Album Review – The Cure


The Cure – ‘Disintegration (re-issue)’ (Fiction)

How do you write objectively about an album by your favourite band ever, that’s your second favourite album ever, that you feel is pretty bloody amazing? Well, yes, this is going to be a rave review, so if you don’t care for the band and/or the album, this is not going to change your mind. But given that this week the no.1 album in the UK is the re-issued Exile On Main Street from the Rolling Stones, re-issues seem to be making the news.

But dammit, this is how a re-issue ought to be put together. Having fallen from favour in the nineties, The Cure reached a new stage in the last decade where acts as diverse as Mogwai, Razorlight and The Rapture declared them an influence, where they were seen as godfathers of post-punk and continued to record new albums. Granted, these tend to be about four years apart (and I would love to see them play Scotland again!), but given that Robert Smith is now fifty-one, slack should be cut.

This was the Cure’s eighth album back in 1989 (it’s ironic that at around £12 for a triple CD that’s quite possibly what many people would have paid for a copy of the album on CD then, and conceivably more) and many have considered it to be The Cure’s finest.

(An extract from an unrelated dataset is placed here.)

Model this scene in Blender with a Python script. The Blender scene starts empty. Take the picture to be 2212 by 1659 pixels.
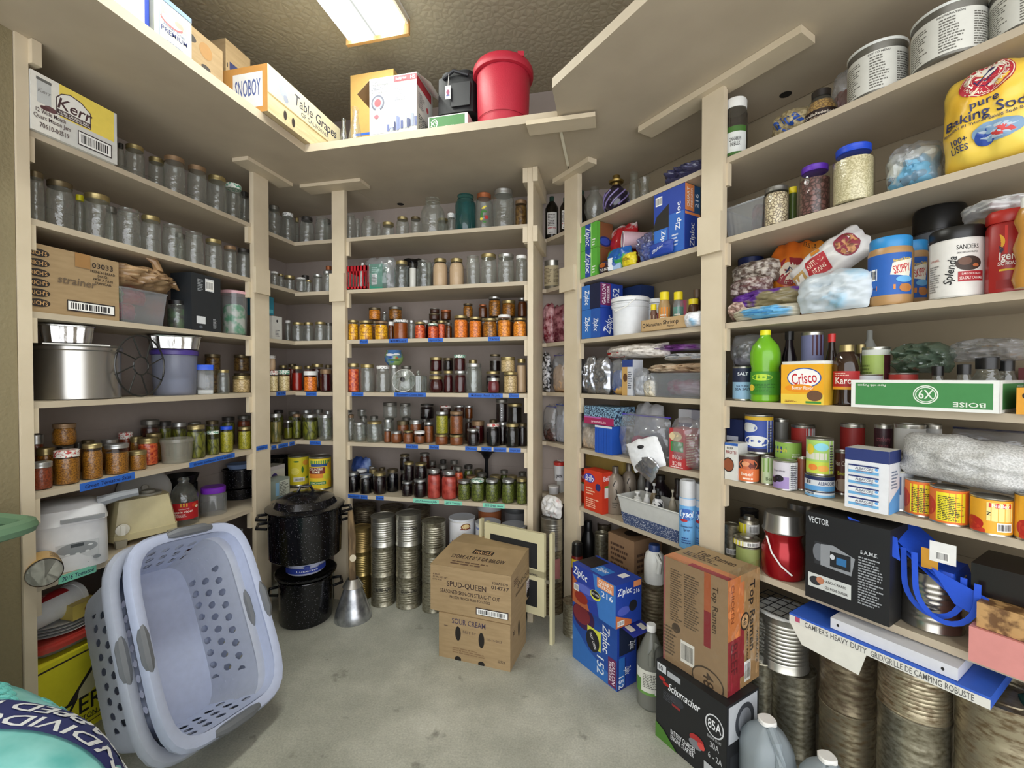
import bpy,math,random
from mathutils import Vector,Matrix,noise
random.seed(7)
S=bpy.context.scene
COL=S.collection
# - camera, light, exposure
F,CX,CY,YAW,PIT,CZ=957.5,1106.0,829.5,math.radians(12.86),math.radians(-0.83),1.345
cd=bpy.data.cameras.new('camera');cam=bpy.data.objects.new('camera',cd);COL.objects.link(cam)
cd.sensor_width=36.0;cd.lens=F/2212*36.0;cd.clip_start=0.02
cam.location=(0,0,CZ);cam.rotation_euler=(math.pi/2+PIT,0,YAW)
S.camera=cam
S.view_settings.view_transform='Standard';S.view_settings.look='None'
S.view_settings.exposure=0.78;S.view_settings.gamma=1.0;S.view_settings.use_curve_mapping=False
S.cycles.transparent_max_bounces=40;S.cycles.max_bounces=7;S.cycles.diffuse_bounces=4
S.cycles.glossy_bounces=3;S.cycles.transmission_bounces=3
S.cycles.caustics_reflective=False;S.cycles.caustics_refractive=False
W=bpy.data.worlds.new('adjoining_room');S.world=W;W.use_nodes=True
W.node_tree.nodes['Background'].inputs[0].default_value=(0.96,0.97,1.0,1)
W.node_tree.nodes['Background'].inputs[1].default_value=1.95
LAMP_STRENGTH=21.0
# - picture to place arithmetic
YB,XL,RC,RA=2.39,-1.929,1.599,math.radians(45.41)
TH=0.36
FW=Vector((-math.sin(YAW),math.cos(YAW)));RT=Vector((math.cos(YAW),math.sin(YAW)))
FR={'B':(Vector((1,0)),Vector((0,1)),YB,0.0),'L':(Vector((0,1)),Vector((-1,0)),-XL,math.pi/2),'R':(Vector((math.cos(RA),-math.sin(RA))),Vector((math.sin(RA),math.cos(RA))),RC,-RA)}
Z={'L':[2.52,2.185,1.887,1.571,1.261,0.949,0.629,0.0],'B':[2.52,2.184,1.873,1.572,1.256,0.954,0.638,0.0],'R':[2.52,2.188,1.883,1.555,1.257,0.954,0.634,0.0]}
def rayd(u,v):
 dx=(u-CX)/F;dz=(CY-v)/F
 fy=math.cos(PIT)-math.sin(PIT)*dz;z=math.sin(PIT)+math.cos(PIT)*dz
 h=RT*dx+FW*fy
 return h,z
def on_wall(wall,u,v,depth):
 h,z=rayd(u,v);a,n,c,r=FR[wall]
 t=(c+depth)/h.dot(n)
 return h*t,CZ+z*t
def on_level(u,v,z0):
 h,z=rayd(u,v);t=(z0-CZ)/z
 return h*t
def z_at(p,v):
 f=p.dot(FW);t=(CY-v)/F
 return CZ+f*(t*math.cos(PIT)+math.sin(PIT))/(math.cos(PIT)-t*math.sin(PIT))
def cyl(wall,uL,uR,v,d0):
 h1,_=rayd(uL,v);h2,_=rayd(uR,v)
 h1.normalize();h2.normalize();m=(h1+h2).normalized();sa=math.sin(h1.angle(h2)/2)
 a,n,c,r0=FR[wall];r=0.04
 for _ in range(12):
  D=(c+d0+r)/m.dot(n);r=D*sa
 return m*D,r
def cyl_level(uL,uR,v,z0):
 h1,_=rayd(uL,v);h2,_=rayd(uR,v)
 h1.normalize();h2.normalize();m=(h1+h2).normalized();sa=math.sin(h1.angle(h2)/2)
 h,z=rayd((uL+uR)/2,v);t=(z0-CZ)/z;D0=(h*t).length
 D=D0/(1-sa)
 return m*D,D*sa
def cam_rot(p,off=0.0):
 return math.atan2(p.y,p.x)-math.pi/2+off
 # - materials (all procedural)
def lin(c):
 c=c.lstrip('#');o=[]
 for i in(0,2,4):
  x=int(c[i:i+2],16)/255;o.append(x/12.92 if x<=0.04045 else((x+0.055)/1.055)**2.4)
 return(*o,1.0)
_mc={}
def _new(key):
 m=bpy.data.materials.new(key);m.use_nodes=True;nt=m.node_tree
 return m,nt,nt.nodes['Principled BSDF']
def M(col,rough=0.55,metal=0.0,var=0.08,scale=40.0,bump=0.0,spec=0.5,trans=0.0,alpha=1.0):
 key=(col,rough,metal,var,scale,bump,spec,trans,alpha)
 if key in _mc:return _mc[key]
 m,nt,b=_new('surface_'+col.strip('#'));c=lin(col)
 tc=nt.nodes.new('ShaderNodeTexCoord');nz=nt.nodes.new('ShaderNodeTexNoise');nz.inputs['Scale'].default_value=scale
 nz.inputs['Detail'].default_value=3
 nt.links.new(tc.outputs['Object'],nz.inputs['Vector'])
 mx=nt.nodes.new('ShaderNodeMix');mx.data_type='RGBA'
 mx.inputs[6].default_value=tuple(min(1,x*(1-var))for x in c[:3])+(1,)
 mx.inputs[7].default_value=tuple(min(1,x*(1+var)+var*0.01)for x in c[:3])+(1,)
 nt.links.new(nz.outputs['Fac'],mx.inputs[0]);nt.links.new(mx.outputs[2],b.inputs['Base Color'])
 b.inputs['Roughness'].default_value=rough;b.inputs['Metallic'].default_value=metal
 b.inputs['Specular IOR Level'].default_value=spec
 if alpha<1:b.inputs['Alpha'].default_value=alpha
 if bump:
  bp=nt.nodes.new('ShaderNodeBump');bp.inputs['Strength'].default_value=bump;bp.inputs['Distance'].default_value=0.004
  nt.links.new(nz.outputs['Fac'],bp.inputs['Height']);nt.links.new(bp.outputs[0],b.inputs['Normal'])
 _mc[key]=m;return m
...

In time Smith has considered it to be part of a trilogy with 1982’s Pornography and 2000’s Bloodflowers. (When I heard the latter on its’ release ten years ago, I really assumed that was their grand finale, and I’m delighted that’s not proved to be the case). It was a commercial and critical success and provided the band with their highest charting singles so far -‘Lullaby’ reaching no.5 in the UK, and ‘Lovesong’ reaching no.2 in the US.

Yes, it’s dark in many places, but it’s epic and sublime. Bizarrely, given that the original version omitted two tracks on the vinyl ‘Last Dance’ and ‘Homesick’ it’s one of the very few albums I would prefer to have on CD than vinyl (though I own both, surprise, surprise). What the re-issue has is not only the original album remastered, but a CD of genuine rarities (not b-sides but never before released versions of tracks and demos of the b-sides) and a third CD, entitled Entreat Plus. Entreat was originally an eight track album of live performances at Wembley Arena in the summer of 1989 on the Prayer tour which accompanied the release of the album. This has now been expanded to feature all twelve album tracks from the album in order.

Is this obssessive? Well, maybe, but the fact is that the deluxe editions are genuinely produced for those who consider themselves fans rather than someone who’s just buying the album because they like one or two tracks from it (and in this age of iTunes etc.. that’s got to be becoming a progressively rarer occurence). The sleeve notes are well put together and provide insights into the album that I wasn’t aware of; including that Lol Tolhurst did make more of a contribution to the album than often given credit for (though he left after hearing the playback), how a fire nearly destroyed all of Smith’s lyrics on the first night at the studio and how the record company thought it was commercial suicide.

The original album still thrills from the wind-chime like opening of ‘Plainsong’ to the dying harmonium coda on ‘Untitled.’ This is a band firing on all cylinders, producing their masterpiece. And the minisite they have put together for this re-issue is truly phenomenal. And some of the greatest lyrics Smith has ever written.

21 years on, this still packs a truly emotional punch.


The re-issue of Disintegration is out now on Fiction.